◆ Given information ◆
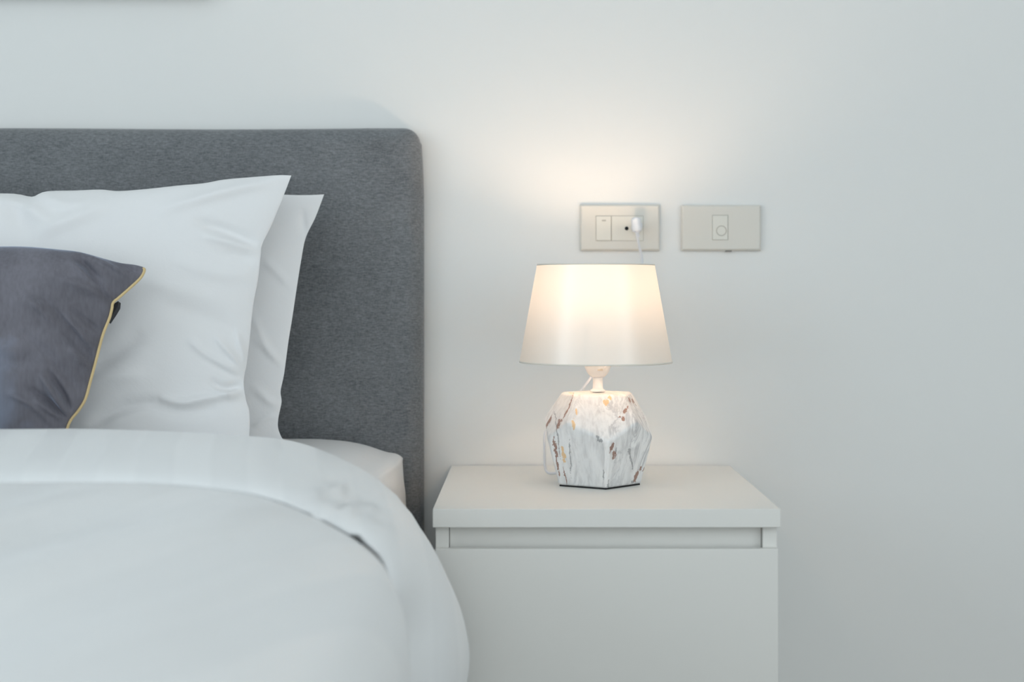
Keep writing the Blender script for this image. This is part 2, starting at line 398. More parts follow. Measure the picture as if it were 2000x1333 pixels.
# pair points of the two curves by nearest travel so rows stay straight along the bed
Hcur = curve_resample(Hc, NS)
def normals(c):
    out = []
    for i in range(len(c)):
        a = c[max(i-1, 0)]; e = c[min(i+1, len(c)-1)]
        tx, tz = e[0]-a[0], e[1]-a[1]; l = math.hypot(tx, tz) or 1; out.append((-tz/l, tx/l))
    return out
nA, nH = normals(A), normals(Hcur)
def duvet():
    root = thing('duvet', ((BX0+BX1)/2, -1.2, CAM_Z-0.2), 'white striped duvet spread over the bed with its top edge folded back', 'duvet')
    # body
    rows = []
    prof = [(0.56, -0.030), (0.62, -0.026), (0.68, -0.026), (0.72, -0.022), (0.745, -0.017), (0.758, -0.008), (0.766, 0.0), (0.772, 0.002), (0.785, 0.0050), (0.81, 0.0085), (0.85, 0.011), (0.90, 0.012), (0.97, 0.011), (1.05, 0.009), (1.2, 0.006), (1.35, 0.004), (1.6, 0.0), (1.90, 0.0), (1.98, -0.004), (2.0, -0.006)]
    dense = []
    for (d0, o0), (d1, o1) in zip(prof, prof[1:]):
        k = max(2, int((d1-d0)/0.012))
        for j in range(k): dense.append((d0+(d1-d0)*j/k, o0+(o1-o0)*j/k))
    dense.append(prof[-1])
    for d, off in dense:
        row = []
        for i in range(NS):
            x, z = Hcur[i]; nx, nz = nH[i]
            t = max(0, d-0.80)
            # long shallow folds running obliquely along the bed
            fold = 0.0110*min(1, t*4)*math.sin((x*1.0+0.30*d)*46+2.2*noise.noise(Vector((x*2.2, d*2.2, 0))))*max(0.0, min(1, (-0.15-x)*3))
            side = 0.006*min(1, t*4)*noise.noise(Vector((x*5, d*4, z*3+4)))
            o = off+fold+side+0.004*cosm((d-0.763)/0.02)*cosm((-z-0.27)/0.06)*(1-cosm((d-1.0)/0.4))
            o -= 0.026*cosm((d-0.59)/0.08)*(1-cosm((d-0.755)/0.010))*cosm((-z-0.26)/0.05)
            row.append(Vector((x+nx*o, -d, CAM_Z+z+nz*o)))
        rows.append(row)
    last = rows[-1]
    for dd, drop in ((0.015, 0.004), (0.022, 0.03), (0.024, 0.10), (0.026, 0.2), (0.028, 0.29)):   # foot end hangs down
        rows.append([Vector((p.x, p.y-dd, min(p.z, CAM_Z-0.188-drop))) for p in last])
    verts = [p for r in rows for p in r]
    faces = [(i*NS+k, i*NS+k+1, (i+1)*NS+k+1, (i+1)*NS+k) for i in range(len(rows)-1) for k in range(NS-1)]
    o = mesh_obj('duvet_body', verts, faces, M['duvet'], root)
    md = o.modifiers.new('thick', 'SOLIDIFY'); md.thickness = 0.008; md.offset = -1
    # flip check: solid grows inward whatever the winding
    c = o.data.polygons[len(o.data.polygons)//2]
    if c.normal.z < 0: o.data.flip_normals()
    # turned-back flap
    prof = [(0.60, -0.040, 0), (0.54, -0.044, 0), (0.505, -0.040, 0), (0.487, -0.026, 0), (0.484, -0.013, 0), (0.492, -0.004, 0), (0.51, 0.0, 0), (0.55, 0.004, 0), (0.60, 0.006, .2), (0.65, 0.005, .4),
            (0.695, 0.003, .7), (0.73, -0.001, 1), (0.752, -0.0055, 1), (0.763, -0.0105, 1), (0.765, -0.0145, 1), (0.758, -0.0185, 1), (0.74, -0.021, 1), (0.71, -0.024, .7), (0.66, -0.026, .4)]
    pp = smooth_path(prof, 6)
    rows = []
    for q in pp:
        d, off, g = q
        t = max(0, min(1, (d-0.51)/(0.76-0.51)))
        row = []
        for i in range(NS):
            x0_, z0_ = A[i]; x1_, z1_ = Hcur[i][0]+nH[i][0]*0.0165, Hcur[i][1]+nH[i][1]*0.0165
            x = x0_*(1-t)+x1_*t; z = z0_*(1-t)+z1_*t
            nx, nz = nH[i] if t > 0.5 else nA[i]
            nx = nA[i][0]*(1-t)+nH[i][0]*t; nz = nA[i][1]*(1-t)+nH[i][1]*t
            l = math.hypot(nx, nz); nx /= l; nz /= l
            hx = Hcur[i][0]; hz = Hcur[i][1]
            zone = math.exp(-((hx+0.185)/0.050)**2) * (1 if hz > -0.32 else 0)
            lift = math.exp(-((hx+0.159)/0.019)**4) * (1 if hz > -0.32 else 0)
            gz = math.exp(-((hx+0.192)/0.036)**4) * (1 if hz > -0.32 else 0)
            gath = gz*(0.0042*math.sin(hx*400-d*60)+0.0026*math.sin(hx*640-d*25+1))*cosm((t-0.40)/0.35)*(1-0.75*cosm((t-0.86)/0.14))
            sink = -0.023*cosm((t-0.50)/0.45)*cosm((-hz-0.26)/0.09)      # down the side the hem lies in a soft valley
            gath += sink
            o_ = off*(1) + gath + 0.0034*lift*max(0, g)
            o_ += 0.004*noise.noise(Vector((x*6, d*5, z*5)))*math.sin(math.pi*min(1, max(0, t*1.0)))
            row.append(Vector((x+nx*o_, -d + 0.004*zone*math.sin(hx*260), CAM_Z+z+nz*o_)))
        rows.append(row)
    verts = [p for r in rows for p in r]; nr = len(rows)
    faces = [(i*NS+k, i*NS+k+1, ((i+1) % nr)*NS+k+1, ((i+1) % nr)*NS+k) for i in range(nr) for k in range(NS-1)]
    faces.append(tuple(i*NS for i in range(nr))); faces.append(tuple(i*NS+NS-1 for i in range(nr)))
    mesh_obj('turned_back_edge', verts, faces, M['duvet_flap'], root)
duvet()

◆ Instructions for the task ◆
Strip out the pictures and quote the remaining data word for word.

◆ Completed exercise ◆
Keep writing the Blender script for this image. This is part 2, starting at line 398. More parts follow. Measure the picture as if it were 2000x1333 pixels.
# pair points of the two curves by nearest travel so rows stay straight along the bed
Hcur = curve_resample(Hc, NS)
def normals(c):
    out = []
    for i in range(len(c)):
        a = c[max(i-1, 0)]; e = c[min(i+1, len(c)-1)]
        tx, tz = e[0]-a[0], e[1]-a[1]; l = math.hypot(tx, tz) or 1; out.append((-tz/l, tx/l))
    return out
nA, nH = normals(A), normals(Hcur)
def duvet():
    root = thing('duvet', ((BX0+BX1)/2, -1.2, CAM_Z-0.2), 'white striped duvet spread over the bed with its top edge folded back', 'duvet')
    # body
    rows = []
    prof = [(0.56, -0.030), (0.62, -0.026), (0.68, -0.026), (0.72, -0.022), (0.745, -0.017), (0.758, -0.008), (0.766, 0.0), (0.772, 0.002), (0.785, 0.0050), (0.81, 0.0085), (0.85, 0.011), (0.90, 0.012), (0.97, 0.011), (1.05, 0.009), (1.2, 0.006), (1.35, 0.004), (1.6, 0.0), (1.90, 0.0), (1.98, -0.004), (2.0, -0.006)]
    dense = []
    for (d0, o0), (d1, o1) in zip(prof, prof[1:]):
        k = max(2, int((d1-d0)/0.012))
        for j in range(k): dense.append((d0+(d1-d0)*j/k, o0+(o1-o0)*j/k))
    dense.append(prof[-1])
    for d, off in dense:
        row = []
        for i in range(NS):
            x, z = Hcur[i]; nx, nz = nH[i]
            t = max(0, d-0.80)
            # long shallow folds running obliquely along the bed
            fold = 0.0110*min(1, t*4)*math.sin((x*1.0+0.30*d)*46+2.2*noise.noise(Vector((x*2.2, d*2.2, 0))))*max(0.0, min(1, (-0.15-x)*3))
            side = 0.006*min(1, t*4)*noise.noise(Vector((x*5, d*4, z*3+4)))
            o = off+fold+side+0.004*cosm((d-0.763)/0.02)*cosm((-z-0.27)/0.06)*(1-cosm((d-1.0)/0.4))
            o -= 0.026*cosm((d-0.59)/0.08)*(1-cosm((d-0.755)/0.010))*cosm((-z-0.26)/0.05)
            row.append(Vector((x+nx*o, -d, CAM_Z+z+nz*o)))
        rows.append(row)
    last = rows[-1]
    for dd, drop in ((0.015, 0.004), (0.022, 0.03), (0.024, 0.10), (0.026, 0.2), (0.028, 0.29)):   # foot end hangs down
        rows.append([Vector((p.x, p.y-dd, min(p.z, CAM_Z-0.188-drop))) for p in last])
    verts = [p for r in rows for p in r]
    faces = [(i*NS+k, i*NS+k+1, (i+1)*NS+k+1, (i+1)*NS+k) for i in range(len(rows)-1) for k in range(NS-1)]
    o = mesh_obj('duvet_body', verts, faces, M['duvet'], root)
    md = o.modifiers.new('thick', 'SOLIDIFY'); md.thickness = 0.008; md.offset = -1
    # flip check: solid grows inward whatever the winding
    c = o.data.polygons[len(o.data.polygons)//2]
    if c.normal.z < 0: o.data.flip_normals()
    # turned-back flap
    prof = [(0.60, -0.040, 0), (0.54, -0.044, 0), (0.505, -0.040, 0), (0.487, -0.026, 0), (0.484, -0.013, 0), (0.492, -0.004, 0), (0.51, 0.0, 0), (0.55, 0.004, 0), (0.60, 0.006, .2), (0.65, 0.005, .4),
            (0.695, 0.003, .7), (0.73, -0.001, 1), (0.752, -0.0055, 1), (0.763, -0.0105, 1), (0.765, -0.0145, 1), (0.758, -0.0185, 1), (0.74, -0.021, 1), (0.71, -0.024, .7), (0.66, -0.026, .4)]
    pp = smooth_path(prof, 6)
    rows = []
    for q in pp:
        d, off, g = q
        t = max(0, min(1, (d-0.51)/(0.76-0.51)))
        row = []
        for i in range(NS):
            x0_, z0_ = A[i]; x1_, z1_ = Hcur[i][0]+nH[i][0]*0.0165, Hcur[i][1]+nH[i][1]*0.0165
            x = x0_*(1-t)+x1_*t; z = z0_*(1-t)+z1_*t
            nx, nz = nH[i] if t > 0.5 else nA[i]
            nx = nA[i][0]*(1-t)+nH[i][0]*t; nz = nA[i][1]*(1-t)+nH[i][1]*t
            l = math.hypot(nx, nz); nx /= l; nz /= l
            hx = Hcur[i][0]; hz = Hcur[i][1]
            zone = math.exp(-((hx+0.185)/0.050)**2) * (1 if hz > -0.32 else 0)
            lift = math.exp(-((hx+0.159)/0.019)**4) * (1 if hz > -0.32 else 0)
            gz = math.exp(-((hx+0.192)/0.036)**4) * (1 if hz > -0.32 else 0)
            gath = gz*(0.0042*math.sin(hx*400-d*60)+0.0026*math.sin(hx*640-d*25+1))*cosm((t-0.40)/0.35)*(1-0.75*cosm((t-0.86)/0.14))
            sink = -0.023*cosm((t-0.50)/0.45)*cosm((-hz-0.26)/0.09)      # down the side the hem lies in a soft valley
            gath += sink
            o_ = off*(1) + gath + 0.0034*lift*max(0, g)
            o_ += 0.004*noise.noise(Vector((x*6, d*5, z*5)))*math.sin(math.pi*min(1, max(0, t*1.0)))
            row.append(Vector((x+nx*o_, -d + 0.004*zone*math.sin(hx*260), CAM_Z+z+nz*o_)))
        rows.append(row)
    verts = [p for r in rows for p in r]; nr = len(rows)
    faces = [(i*NS+k, i*NS+k+1, ((i+1) % nr)*NS+k+1, ((i+1) % nr)*NS+k) for i in range(nr) for k in range(NS-1)]
    faces.append(tuple(i*NS for i in range(nr))); faces.append(tuple(i*NS+NS-1 for i in range(nr)))
    mesh_obj('turned_back_edge', verts, faces, M['duvet_flap'], root)
duvet()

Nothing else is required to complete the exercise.